Remaining upbeat in steering an inclusive and sustainable agricultural and rural economy, the Philippine government-hosted Southeast Asian Regional Center for Graduate Study and Research in Agriculture (SEARCA) brings to the fore the significance of value chain development toward improving market system productivity while highly regarding marginalized farmers' inclusivity.
This is the core of the Value Chain Development Course conducted by SEARCA from March 12 to 16. The academe, national government agencies, local government units, and non-governmental organizations are represented by participants from the Philippines, Cambodia, Lao PDR, Timor-Leste and Vietnam.
SEARCA pioneers the value-chain development course in keeping with its focus on inclusive and sustainable agricultural and rural development (ISARD), which is aligned with the United Nations' s Sustainable Development Goal to promote inclusive and sustainable economic growth, employment and decent work for all.
With social inclusion as one of ISARD's defining elements, the course pushes how marginalized actors can be given precedence to economically and socially include or upgrade them in the agricultural value chain.

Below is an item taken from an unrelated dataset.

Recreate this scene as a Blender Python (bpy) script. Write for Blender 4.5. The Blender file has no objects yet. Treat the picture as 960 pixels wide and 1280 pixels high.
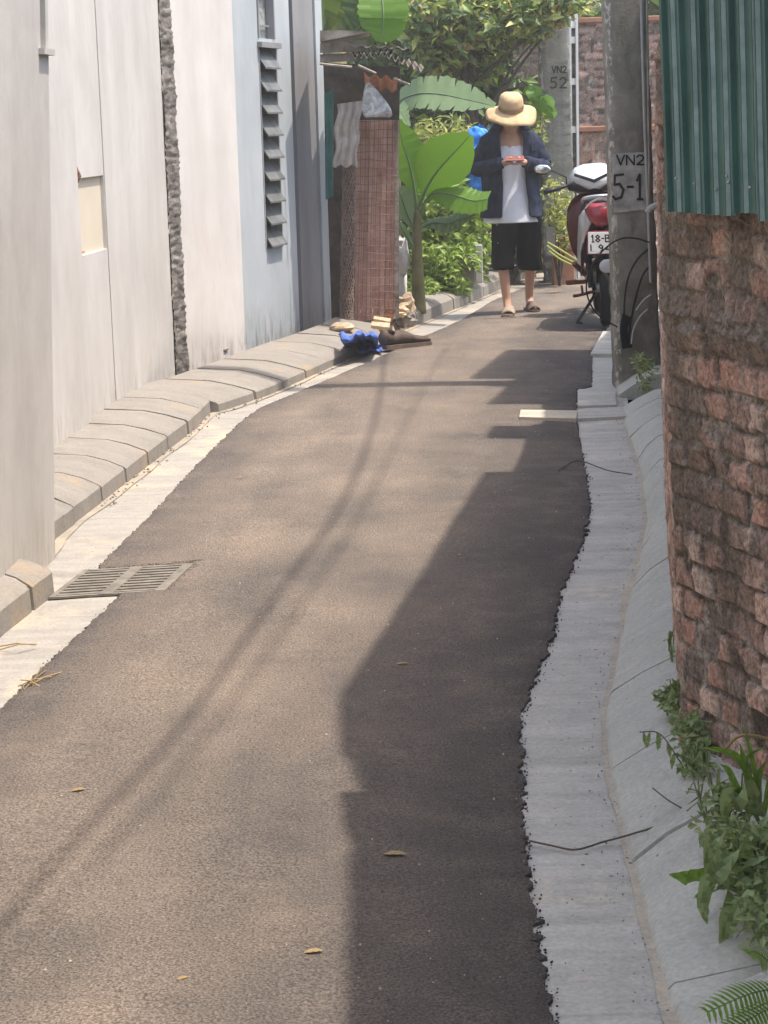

SEARCA Director Gil C. Saguiguit Jr. pointed out the importance of value-chain development in driving agricultural and rural development in Southeast Asia. He counts training course among SEARCA's efforts to strengthen social inclusion to promote greater participation and productivity of farmers and rural producers.
He noted that the training is a vital step in developing a value-chain framework that will facilitate the equitable integration of smallholder farmers and rural entrepreneurs in regionally integrated and borderless agribusiness markets.
"We believe that efforts to integrate small-scale farmers into commercial food systems is key to national and overall regional development, especially in view of the ASEAN economic integration," Saguiguit said.
Meanwhile, Prof. Wilfredo Carada of the University of the Philippines Los Baños-College of Public Affairs and Development, who led the team of resource persons, affirmed that looking through a value-chain lens defines inclusive and pro-poor development in its truest sense.
He advocated the use of "VCD4ISARD" as a call to action toward developing sound interventions for smallholders, small-scale businesses, landless laborers and women, who participate in agricultural value chains as producers, traders, processors, laborers and retailers.
Carada noted that VCD4ISARD could be a tool to make these marginalized sectors get a fair share in the value-chain process.
"What we need to embrace is the inclusive definition of the value chain. This means we need to make the poor participate directly in economic activities, and make their participation translate into increased income and improved well-being. We must not merely rely on the 'trickle down' process in aiming for sustainable development," Carada said.
The five-day course is composed of three interactive workshops and nine lecture-discussion sessions. It combines the fundamental frameworks, principles, components and processes of the value-chain system and their practical skills and application.
Workshop participants were tasked to work in groups that developed a value-chain development plan for cocoa, rice, abaca, sugar, coconut and swine—commodities identified as having great potential and relevance to ISARD. Each plan includes a sector situationer, value-chain analysis and mapping, value-chain development strategy, institutional arrangements, and monitoring and evaluation design.